The Grand Majestic Lodge markets itself as “the most haunted hotel in the Cragstone Mountains,” which is impressive, considering the competition consists mostly of abandoned ski chalets and outhouses with broken locks.
Perched on a cliff like a rotting wedding cake, the Majestic lures in ghost hunters, paranormal thrill-seekers, and the occasional unfortunate skeptic (guess who) with promises of guaranteed spirit encounters, lavish Victorian charm, and just enough black mold to qualify as its own ecosystem. If you’ve got $449.99, a high tolerance for mildew, and the spiritual discernment of a damp sponge, they’ll even throw in a “spirit alignment fee” and a souvenir flashlight that might survive long enough to illuminate the exact moment you realize you’ve been had.
The moment I stepped through the front doors, I was hit with the twin wonders of rotting carpet fumes and the sight of a kid barely old enough to rent a car handing out “ghost hunting starter kits” like he was issuing life vests on the Titanic. Each brave investigator received a flashlight that flickered out faster than common sense at a séance, a disposable camera that probably expired around the same time Blockbuster did, and a plastic baggie of “protective crystals” that looked exactly like what falls out of a landscaping truck.
My room, located in “the most active wing” (translation: the wing closest to the industrial fan that makes the walls shudder), featured a radiator that hissed like an angry cat and a window frame held together by hope and rust. The spirit guide left on the nightstand assured me that no fewer than thirty-four ghosts roamed the halls, including a lovesick bootlegger named Sal and a jilted debutante named Gwendolyn who rearranges your toiletries if you don’t show the proper respect. Apparently the afterlife runs on passive-aggressive poltergeist energy.
At midnight, they marched us down to the ballroom for the Grand Séance, led by a woman calling herself Madame Leona Moonwater, who looked like she’d lost a bare-knuckle fight with a clearance rack at Spirit Halloween. We were encouraged to join hands, close our eyes, and “raise our vibrations.” I raised an eyebrow instead. Meanwhile, the ballroom’s primary haunting turned out to be airborne particulate matter, swirling majestically in the flashlight beams while half the group breathlessly mistook dust for the spiritual essence of the departed.

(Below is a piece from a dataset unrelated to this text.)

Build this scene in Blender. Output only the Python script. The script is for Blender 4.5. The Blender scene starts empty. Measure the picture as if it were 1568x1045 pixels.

The entire night turned into a parade of people shrieking at their own reflections, hearing whispers that turned out to be nothing more than creaky plumbing, and interpreting every gust of mountain air through a cracked window as a ghostly sigh. Phones recorded endless static. The “spirit box” coughed up snippets of pop music and radio ads for used car sales. Somebody claimed a ghost brushed past them on the stairs, although from the heavy reek of Axe Body Spray, I suspect it was actually Kyle from the front desk sneaking out for a smoke break.
And of course, no evening of fabricated spectral encounters would be complete without a stumble through the lodge’s gift shop, where you could pick up “authentic haunted relics” that somehow all came individually shrink-wrapped and labeled “Made in Taiwan.” Nothing says ancient spiritual artifact like a UPC code and a $9.99 markdown sticker.
I left the Grand Majestic Lodge with no ghost stories to tell, only the overwhelming sense that I had witnessed the slow, sad death of critical thinking, polished up with a layer of cobwebs and sold to the masses at $149.99 a head. The only spirits haunting that place are the ghosts of common sense, dignity, and every dollar flushed into the world’s dumbest group hallucination.